- From: Andrea Rendine <master.skywalker.88@gmail.com>
- Date: Thu, 13 Oct 2016 10:41:11 +0200
- To: "public-html@w3.org LIST" <public-html@w3.org>
- Message-ID: <CAGxST9=FP0JoQ1SdTjavO7tcbqiwXJ6J0JTco9-mqSCrxPo8iA@mail.gmail.com>
There's something I don't understand about the <details> element, I hope this is the right place to ask because it could also be fixed in the future. The spec says, and it's a behaviour commonly honored by UAs supporting the detailselement, that the "open" boolean attribute is to be set or removed when users click on the summary element. As far as I know there aren't many situations where user interaction actually changes the DOM. Namely, when users click on checkboxes, the control state changes but no "checked" attribute is set on the element itself, though the checked IDL property changes (of course this is valid for all of the form controls, but checkboxes and radio buttons are closer to this case as checked is boolean). This is valid for newer tags, too. Visual UAs are expected to show a control bar for <video> elements when the controls attribute is present. This bar can also contain a volume control with the option to mute the video.

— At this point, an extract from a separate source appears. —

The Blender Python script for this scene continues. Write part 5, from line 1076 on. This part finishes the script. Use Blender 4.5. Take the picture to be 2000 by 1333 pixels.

But the spec does not say that UAs have to change the "muted" attribute, also because its presence defines the state of the defaultMuted IDL property. Of course nothing bad can derive from this, but it's a sort of inconsistency. If it's just a matter of CSS, it would be more consistent to have an ":open" pseudo-class for it, corresponding to the open state. And I cannot believe it hasn't been done for legacy issues, because nobody stood against new pseudo-classes like ":required", ":valid" and so on.